Menjaga keberadaan Jacobson sekaligus menjaga kelestarian sistem Bribin dan goa-goa lain hingga terjamin kelangsungan ketersediaan air bersih dari sana.

Unesco menetapkan Pegunungan karst Gunungsewu sebagai kawasan geopark. Foto: Tommy Apriando
Unesco menetapkan Pegunungan karst Gunungsewu sebagai kawasan geopark. Foto: Tommy Apriando

Sebagai kepiting endemik, mereka memiliki sebaran sangat terbatas, hanya di Gunungkidul, tak di Wonogori dan Pacitan yang masih satu kawasan karst Gunungsewu.

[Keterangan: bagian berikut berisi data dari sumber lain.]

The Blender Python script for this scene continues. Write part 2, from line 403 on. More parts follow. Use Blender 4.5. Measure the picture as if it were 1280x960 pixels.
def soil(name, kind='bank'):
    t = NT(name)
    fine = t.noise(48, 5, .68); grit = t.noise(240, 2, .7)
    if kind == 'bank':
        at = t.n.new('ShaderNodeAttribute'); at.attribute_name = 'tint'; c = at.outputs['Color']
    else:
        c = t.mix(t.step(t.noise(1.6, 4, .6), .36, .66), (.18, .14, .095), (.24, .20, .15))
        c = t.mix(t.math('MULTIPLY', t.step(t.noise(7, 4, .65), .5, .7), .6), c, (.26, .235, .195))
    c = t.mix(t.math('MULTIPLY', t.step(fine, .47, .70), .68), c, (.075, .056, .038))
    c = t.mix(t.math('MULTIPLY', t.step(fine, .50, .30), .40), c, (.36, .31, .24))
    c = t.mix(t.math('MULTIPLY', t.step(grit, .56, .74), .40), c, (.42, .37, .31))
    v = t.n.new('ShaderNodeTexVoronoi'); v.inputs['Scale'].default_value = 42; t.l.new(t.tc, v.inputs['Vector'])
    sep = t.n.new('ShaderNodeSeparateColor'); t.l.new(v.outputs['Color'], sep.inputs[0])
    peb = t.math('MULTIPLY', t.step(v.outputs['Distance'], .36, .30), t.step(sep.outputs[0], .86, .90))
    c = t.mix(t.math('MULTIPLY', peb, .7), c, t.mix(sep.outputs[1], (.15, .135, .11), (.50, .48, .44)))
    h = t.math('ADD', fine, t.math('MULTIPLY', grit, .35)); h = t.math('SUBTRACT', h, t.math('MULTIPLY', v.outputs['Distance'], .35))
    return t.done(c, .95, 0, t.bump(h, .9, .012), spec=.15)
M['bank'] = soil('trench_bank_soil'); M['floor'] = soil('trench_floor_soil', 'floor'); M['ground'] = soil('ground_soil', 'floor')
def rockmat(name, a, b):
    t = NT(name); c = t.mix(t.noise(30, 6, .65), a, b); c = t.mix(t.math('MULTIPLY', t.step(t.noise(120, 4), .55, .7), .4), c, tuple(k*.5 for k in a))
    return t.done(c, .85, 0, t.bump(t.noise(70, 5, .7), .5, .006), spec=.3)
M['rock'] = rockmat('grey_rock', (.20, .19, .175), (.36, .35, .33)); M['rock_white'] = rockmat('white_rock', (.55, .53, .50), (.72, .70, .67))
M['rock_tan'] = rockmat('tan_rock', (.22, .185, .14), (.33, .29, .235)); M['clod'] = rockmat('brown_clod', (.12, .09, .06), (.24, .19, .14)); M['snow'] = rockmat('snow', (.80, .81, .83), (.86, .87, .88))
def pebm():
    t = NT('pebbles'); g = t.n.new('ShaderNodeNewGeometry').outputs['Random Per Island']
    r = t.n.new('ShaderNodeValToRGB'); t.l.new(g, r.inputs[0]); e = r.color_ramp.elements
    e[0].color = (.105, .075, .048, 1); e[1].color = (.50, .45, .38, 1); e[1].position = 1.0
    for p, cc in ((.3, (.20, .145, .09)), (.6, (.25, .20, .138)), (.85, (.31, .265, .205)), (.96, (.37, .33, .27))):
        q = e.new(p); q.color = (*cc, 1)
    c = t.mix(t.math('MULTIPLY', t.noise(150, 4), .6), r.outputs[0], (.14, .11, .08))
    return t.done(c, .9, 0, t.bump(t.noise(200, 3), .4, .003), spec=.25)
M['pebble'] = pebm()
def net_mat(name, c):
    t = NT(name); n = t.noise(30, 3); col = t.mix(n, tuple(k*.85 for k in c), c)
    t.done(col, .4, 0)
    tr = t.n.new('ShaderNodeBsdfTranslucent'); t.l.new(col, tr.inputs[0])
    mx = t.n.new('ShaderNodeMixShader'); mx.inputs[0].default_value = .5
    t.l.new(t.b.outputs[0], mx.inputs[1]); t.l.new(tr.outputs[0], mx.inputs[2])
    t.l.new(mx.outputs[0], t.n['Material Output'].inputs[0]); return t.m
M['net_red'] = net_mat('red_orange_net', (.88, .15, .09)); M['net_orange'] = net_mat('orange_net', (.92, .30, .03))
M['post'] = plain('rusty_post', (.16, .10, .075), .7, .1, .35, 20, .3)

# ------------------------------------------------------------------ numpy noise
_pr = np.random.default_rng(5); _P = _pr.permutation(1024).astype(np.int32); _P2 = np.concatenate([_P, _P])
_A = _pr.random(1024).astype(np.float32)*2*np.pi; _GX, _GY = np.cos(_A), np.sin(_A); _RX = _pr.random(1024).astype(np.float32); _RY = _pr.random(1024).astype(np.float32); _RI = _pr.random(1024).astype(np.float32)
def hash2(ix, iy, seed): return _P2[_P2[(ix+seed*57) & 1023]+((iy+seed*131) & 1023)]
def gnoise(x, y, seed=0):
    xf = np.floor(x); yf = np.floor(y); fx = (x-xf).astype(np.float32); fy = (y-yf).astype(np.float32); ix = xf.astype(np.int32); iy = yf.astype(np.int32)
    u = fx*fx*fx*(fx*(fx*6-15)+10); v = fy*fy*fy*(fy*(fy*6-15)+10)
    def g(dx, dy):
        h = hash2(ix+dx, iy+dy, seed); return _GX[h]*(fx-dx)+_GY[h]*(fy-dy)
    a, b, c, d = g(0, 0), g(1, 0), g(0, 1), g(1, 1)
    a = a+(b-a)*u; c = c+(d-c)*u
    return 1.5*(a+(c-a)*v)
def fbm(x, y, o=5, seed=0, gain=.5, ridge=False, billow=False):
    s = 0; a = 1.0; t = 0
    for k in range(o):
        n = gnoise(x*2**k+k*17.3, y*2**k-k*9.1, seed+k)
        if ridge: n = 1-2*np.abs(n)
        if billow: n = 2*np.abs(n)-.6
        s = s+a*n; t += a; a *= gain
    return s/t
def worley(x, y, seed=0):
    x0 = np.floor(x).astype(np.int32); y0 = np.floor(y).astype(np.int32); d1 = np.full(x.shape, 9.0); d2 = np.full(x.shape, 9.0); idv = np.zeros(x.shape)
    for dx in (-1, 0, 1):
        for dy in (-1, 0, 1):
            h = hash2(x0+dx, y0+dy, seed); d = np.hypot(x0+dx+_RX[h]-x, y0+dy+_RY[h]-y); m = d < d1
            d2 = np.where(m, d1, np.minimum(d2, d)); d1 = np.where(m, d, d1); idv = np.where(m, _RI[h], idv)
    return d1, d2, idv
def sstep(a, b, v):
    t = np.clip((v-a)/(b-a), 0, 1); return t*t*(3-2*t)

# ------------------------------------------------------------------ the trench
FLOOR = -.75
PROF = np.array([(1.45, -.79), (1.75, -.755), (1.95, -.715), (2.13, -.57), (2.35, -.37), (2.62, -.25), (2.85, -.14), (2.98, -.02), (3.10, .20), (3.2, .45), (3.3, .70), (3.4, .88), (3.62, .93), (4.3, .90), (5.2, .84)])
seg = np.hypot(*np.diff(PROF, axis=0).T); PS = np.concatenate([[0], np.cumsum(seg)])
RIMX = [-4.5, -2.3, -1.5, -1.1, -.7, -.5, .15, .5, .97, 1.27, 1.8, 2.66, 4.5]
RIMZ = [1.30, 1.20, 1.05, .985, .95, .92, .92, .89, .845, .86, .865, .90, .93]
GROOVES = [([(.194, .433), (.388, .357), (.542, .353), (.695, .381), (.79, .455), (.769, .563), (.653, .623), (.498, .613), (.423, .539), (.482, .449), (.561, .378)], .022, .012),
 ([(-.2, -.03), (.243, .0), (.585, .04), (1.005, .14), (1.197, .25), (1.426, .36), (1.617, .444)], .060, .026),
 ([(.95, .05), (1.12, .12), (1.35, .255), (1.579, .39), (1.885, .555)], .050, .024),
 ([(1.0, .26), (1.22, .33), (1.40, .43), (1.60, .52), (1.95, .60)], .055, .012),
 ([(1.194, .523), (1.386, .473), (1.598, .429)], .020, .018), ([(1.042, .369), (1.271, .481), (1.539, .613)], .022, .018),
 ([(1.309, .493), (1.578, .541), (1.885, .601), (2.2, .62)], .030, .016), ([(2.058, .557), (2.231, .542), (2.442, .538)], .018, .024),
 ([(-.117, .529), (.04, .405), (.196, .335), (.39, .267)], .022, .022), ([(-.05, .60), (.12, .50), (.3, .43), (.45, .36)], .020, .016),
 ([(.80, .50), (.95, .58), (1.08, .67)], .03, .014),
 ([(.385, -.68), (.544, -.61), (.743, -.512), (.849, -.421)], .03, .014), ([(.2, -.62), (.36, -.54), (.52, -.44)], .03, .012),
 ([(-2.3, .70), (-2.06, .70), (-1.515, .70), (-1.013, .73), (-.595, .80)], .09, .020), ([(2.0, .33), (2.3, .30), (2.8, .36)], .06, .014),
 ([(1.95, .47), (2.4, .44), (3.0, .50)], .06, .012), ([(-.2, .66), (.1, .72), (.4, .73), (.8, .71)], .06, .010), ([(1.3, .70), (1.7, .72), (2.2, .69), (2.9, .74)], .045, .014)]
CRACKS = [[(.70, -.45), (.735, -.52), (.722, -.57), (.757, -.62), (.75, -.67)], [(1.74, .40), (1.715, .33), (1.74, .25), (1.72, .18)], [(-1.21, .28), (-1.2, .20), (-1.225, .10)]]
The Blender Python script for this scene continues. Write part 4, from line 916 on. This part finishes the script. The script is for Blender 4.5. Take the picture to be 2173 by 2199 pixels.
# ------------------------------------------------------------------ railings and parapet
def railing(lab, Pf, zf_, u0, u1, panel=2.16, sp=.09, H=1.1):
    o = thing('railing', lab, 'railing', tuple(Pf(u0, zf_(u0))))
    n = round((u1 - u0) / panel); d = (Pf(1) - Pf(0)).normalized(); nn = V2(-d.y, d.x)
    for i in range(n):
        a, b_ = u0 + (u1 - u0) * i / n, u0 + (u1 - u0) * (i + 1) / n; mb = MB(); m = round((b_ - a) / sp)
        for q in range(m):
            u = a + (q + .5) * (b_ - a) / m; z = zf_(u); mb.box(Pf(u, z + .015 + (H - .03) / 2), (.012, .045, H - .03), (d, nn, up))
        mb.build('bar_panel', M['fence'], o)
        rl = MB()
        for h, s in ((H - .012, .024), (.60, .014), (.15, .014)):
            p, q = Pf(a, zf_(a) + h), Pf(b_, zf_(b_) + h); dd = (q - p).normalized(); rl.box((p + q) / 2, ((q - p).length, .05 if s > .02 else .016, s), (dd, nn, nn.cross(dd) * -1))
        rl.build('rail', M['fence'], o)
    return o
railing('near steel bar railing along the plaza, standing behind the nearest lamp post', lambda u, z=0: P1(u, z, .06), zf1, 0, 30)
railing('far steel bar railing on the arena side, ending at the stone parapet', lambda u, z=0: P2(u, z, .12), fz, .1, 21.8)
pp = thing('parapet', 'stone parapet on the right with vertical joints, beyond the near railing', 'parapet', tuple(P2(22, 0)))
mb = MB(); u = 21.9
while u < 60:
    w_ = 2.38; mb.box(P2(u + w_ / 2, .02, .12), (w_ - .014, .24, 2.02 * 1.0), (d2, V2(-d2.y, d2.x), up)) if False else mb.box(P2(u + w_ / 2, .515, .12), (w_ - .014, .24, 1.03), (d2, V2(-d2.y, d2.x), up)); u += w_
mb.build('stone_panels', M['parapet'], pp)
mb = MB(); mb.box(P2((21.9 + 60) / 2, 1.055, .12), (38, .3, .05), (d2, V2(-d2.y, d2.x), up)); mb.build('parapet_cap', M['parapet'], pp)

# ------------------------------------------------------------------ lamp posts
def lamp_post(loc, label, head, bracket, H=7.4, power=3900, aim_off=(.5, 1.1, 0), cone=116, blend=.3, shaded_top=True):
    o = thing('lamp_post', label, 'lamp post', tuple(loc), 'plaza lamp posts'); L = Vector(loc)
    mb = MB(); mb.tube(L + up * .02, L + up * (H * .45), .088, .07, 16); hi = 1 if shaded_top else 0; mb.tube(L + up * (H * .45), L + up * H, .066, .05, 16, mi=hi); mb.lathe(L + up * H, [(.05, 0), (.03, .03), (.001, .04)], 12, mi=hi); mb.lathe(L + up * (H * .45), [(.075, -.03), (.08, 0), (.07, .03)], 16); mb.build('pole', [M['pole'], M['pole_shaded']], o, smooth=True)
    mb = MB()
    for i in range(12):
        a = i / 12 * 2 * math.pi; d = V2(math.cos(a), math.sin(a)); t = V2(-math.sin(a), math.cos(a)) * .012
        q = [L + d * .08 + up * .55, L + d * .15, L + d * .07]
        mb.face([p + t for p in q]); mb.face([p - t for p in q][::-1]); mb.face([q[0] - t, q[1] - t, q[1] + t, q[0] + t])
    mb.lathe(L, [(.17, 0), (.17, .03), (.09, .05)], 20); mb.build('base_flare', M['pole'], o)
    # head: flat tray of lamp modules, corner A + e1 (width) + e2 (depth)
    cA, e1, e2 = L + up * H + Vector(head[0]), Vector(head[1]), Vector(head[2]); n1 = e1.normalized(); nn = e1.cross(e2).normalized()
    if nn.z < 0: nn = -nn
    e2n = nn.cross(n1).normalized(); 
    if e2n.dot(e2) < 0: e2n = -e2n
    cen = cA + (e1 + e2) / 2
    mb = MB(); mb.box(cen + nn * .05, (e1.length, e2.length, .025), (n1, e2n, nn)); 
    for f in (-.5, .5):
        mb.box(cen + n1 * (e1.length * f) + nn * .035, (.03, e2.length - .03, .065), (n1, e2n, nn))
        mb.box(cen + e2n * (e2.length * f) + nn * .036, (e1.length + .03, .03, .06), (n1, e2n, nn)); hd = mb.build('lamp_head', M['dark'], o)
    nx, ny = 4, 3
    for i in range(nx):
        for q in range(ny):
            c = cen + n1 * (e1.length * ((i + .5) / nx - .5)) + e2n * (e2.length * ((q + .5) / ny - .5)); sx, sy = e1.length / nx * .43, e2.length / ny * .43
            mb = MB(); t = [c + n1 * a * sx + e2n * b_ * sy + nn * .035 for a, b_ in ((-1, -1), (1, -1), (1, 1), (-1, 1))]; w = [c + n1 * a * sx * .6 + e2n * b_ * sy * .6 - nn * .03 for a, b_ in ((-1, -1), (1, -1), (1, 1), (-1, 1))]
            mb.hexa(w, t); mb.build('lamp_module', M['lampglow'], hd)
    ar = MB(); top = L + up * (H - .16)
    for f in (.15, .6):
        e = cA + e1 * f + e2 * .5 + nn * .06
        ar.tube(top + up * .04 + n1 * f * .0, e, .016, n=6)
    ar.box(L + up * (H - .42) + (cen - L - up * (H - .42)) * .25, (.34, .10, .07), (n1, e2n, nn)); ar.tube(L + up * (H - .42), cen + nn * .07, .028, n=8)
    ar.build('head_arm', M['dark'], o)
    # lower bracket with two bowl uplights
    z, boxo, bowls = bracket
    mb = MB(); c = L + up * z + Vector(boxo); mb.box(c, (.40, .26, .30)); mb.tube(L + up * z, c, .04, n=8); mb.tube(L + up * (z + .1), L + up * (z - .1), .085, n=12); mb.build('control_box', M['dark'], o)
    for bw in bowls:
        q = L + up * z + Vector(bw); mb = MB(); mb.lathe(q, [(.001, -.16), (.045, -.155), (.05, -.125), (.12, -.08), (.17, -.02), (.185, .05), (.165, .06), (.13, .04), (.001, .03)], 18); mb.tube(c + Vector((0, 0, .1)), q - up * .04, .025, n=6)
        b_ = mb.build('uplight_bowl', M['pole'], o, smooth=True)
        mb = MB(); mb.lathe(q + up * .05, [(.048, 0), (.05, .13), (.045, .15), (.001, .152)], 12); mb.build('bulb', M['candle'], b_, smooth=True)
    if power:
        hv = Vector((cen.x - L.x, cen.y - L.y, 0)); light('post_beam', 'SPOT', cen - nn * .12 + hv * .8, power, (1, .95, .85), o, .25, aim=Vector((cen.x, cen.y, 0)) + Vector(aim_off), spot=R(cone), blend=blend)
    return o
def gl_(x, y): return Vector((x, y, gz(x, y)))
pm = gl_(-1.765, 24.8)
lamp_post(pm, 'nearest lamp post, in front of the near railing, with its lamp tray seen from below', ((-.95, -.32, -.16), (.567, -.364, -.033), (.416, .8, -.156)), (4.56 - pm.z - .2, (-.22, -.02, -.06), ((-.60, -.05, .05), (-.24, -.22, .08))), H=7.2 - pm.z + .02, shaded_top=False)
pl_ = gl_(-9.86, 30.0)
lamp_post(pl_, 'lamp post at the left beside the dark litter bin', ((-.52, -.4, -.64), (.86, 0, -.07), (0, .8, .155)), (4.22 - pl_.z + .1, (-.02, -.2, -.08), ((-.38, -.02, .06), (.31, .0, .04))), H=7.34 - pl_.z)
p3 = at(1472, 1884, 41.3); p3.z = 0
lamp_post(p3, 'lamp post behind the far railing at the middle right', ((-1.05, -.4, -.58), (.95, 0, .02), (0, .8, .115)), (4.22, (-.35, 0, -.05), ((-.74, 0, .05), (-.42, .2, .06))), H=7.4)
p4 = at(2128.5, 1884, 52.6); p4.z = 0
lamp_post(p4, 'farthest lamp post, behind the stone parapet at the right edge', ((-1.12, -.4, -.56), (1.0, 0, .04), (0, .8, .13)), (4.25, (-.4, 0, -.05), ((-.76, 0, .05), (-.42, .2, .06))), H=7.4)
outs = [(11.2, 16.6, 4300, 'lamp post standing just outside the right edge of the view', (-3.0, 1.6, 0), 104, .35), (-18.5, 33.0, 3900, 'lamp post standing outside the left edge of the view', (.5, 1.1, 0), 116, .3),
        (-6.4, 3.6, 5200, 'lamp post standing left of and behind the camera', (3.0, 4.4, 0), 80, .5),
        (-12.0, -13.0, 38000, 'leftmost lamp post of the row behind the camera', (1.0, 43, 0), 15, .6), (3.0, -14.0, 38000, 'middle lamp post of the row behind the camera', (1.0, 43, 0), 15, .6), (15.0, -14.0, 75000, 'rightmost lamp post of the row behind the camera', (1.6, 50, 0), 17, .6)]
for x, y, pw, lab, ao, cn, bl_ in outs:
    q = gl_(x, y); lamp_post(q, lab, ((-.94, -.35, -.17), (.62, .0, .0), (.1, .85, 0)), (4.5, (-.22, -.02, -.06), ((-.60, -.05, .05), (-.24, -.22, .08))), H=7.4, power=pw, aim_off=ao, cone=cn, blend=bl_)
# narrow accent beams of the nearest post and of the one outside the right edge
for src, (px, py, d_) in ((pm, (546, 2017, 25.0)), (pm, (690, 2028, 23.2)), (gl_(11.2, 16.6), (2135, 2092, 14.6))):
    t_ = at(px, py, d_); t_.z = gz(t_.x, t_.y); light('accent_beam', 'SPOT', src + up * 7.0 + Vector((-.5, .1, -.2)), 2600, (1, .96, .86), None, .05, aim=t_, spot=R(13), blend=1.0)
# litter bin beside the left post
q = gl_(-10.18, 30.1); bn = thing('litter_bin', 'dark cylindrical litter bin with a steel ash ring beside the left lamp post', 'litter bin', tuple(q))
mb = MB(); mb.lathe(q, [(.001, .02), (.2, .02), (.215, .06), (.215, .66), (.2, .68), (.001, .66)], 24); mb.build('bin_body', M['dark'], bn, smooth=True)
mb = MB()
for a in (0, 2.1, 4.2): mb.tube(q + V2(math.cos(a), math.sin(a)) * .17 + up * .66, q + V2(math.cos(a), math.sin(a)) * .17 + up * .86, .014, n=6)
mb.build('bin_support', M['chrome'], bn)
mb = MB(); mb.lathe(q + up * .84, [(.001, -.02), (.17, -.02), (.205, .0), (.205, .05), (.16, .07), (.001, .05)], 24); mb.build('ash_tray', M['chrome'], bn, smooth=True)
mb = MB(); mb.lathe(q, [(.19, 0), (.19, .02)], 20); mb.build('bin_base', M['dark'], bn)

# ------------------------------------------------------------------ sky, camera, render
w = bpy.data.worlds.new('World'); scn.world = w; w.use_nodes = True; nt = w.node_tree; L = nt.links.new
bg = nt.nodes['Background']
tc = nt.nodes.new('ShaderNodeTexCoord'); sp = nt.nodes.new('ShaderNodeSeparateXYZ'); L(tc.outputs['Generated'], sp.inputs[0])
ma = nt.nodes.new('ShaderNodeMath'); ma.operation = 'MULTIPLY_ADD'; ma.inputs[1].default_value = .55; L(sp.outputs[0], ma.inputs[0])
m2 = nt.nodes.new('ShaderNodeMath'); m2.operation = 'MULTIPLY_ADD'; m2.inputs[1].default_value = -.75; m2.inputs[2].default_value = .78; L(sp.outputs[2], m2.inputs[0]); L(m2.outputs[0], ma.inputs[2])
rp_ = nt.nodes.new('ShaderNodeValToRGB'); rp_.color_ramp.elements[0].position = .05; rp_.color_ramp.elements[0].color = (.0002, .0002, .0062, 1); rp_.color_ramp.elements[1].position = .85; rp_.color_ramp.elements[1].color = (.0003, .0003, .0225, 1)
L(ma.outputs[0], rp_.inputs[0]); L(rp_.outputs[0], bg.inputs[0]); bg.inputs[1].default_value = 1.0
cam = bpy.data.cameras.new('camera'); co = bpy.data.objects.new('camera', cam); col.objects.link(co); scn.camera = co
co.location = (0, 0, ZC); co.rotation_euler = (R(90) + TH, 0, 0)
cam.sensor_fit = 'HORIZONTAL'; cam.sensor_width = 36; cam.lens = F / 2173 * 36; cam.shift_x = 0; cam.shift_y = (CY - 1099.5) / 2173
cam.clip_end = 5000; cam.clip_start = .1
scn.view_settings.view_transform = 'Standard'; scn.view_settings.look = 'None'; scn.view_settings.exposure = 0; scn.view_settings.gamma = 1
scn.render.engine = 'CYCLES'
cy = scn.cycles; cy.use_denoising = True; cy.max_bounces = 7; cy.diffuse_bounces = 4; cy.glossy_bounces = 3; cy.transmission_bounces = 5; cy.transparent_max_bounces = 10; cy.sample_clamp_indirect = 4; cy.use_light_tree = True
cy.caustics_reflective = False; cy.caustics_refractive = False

“Hilangnya satu spesies dalam goa, dapat mengakibatkan punahnya spesies bumi. Spesies goa mempunyai sebaran sangat sempit di beberapa goa bahkan hanya di satu goa,” kata Cahyo.

Ancaman karst

Penyebab kerusakan hebat kawasan karst, seperti di Pulau Jawa, adalah pertambangan semen. Cahyo mengatakan, reklamasi karst tak bisa mengembalikan fungi semula. “Kemampuan menyerap dan menyimpan air tak bisa kembali.”

Penambangan, katanya, mengambil bagian utama penyimpan air di bukit-bukit karst. Jika penambangan berlanjut, bakal merusak sistem hidrologi yang berpengaruh pada semua aspek baik manusia maupun makhluk hidup. Mata air terancam kering, sungai bawah tanah bisa berpengaruh baik debit atau sedimentasi.

Cahyo menyarankan, perlu aturan hukum tegas dan jelas untuk melindungi karst. Peraturan daerah, katanya, perlu holistik mencangkup ekosistem karst. Seperti rancangan Kementerian Lingkungan Hidup dan Kehutanan (KLHK), ekosistem esensial karst mencangkup manusia, hewan, tumbuhan, air dan karst. Selama ini, Energi dan Sumber Daya Mineral hanya mengatur fisik. “Segala aspek mencakup potensi karst harus diatur dengan melibatkan semua kalangan, pelaku ekowisata, pemda, peneliti, akademisi dan lain-lain.”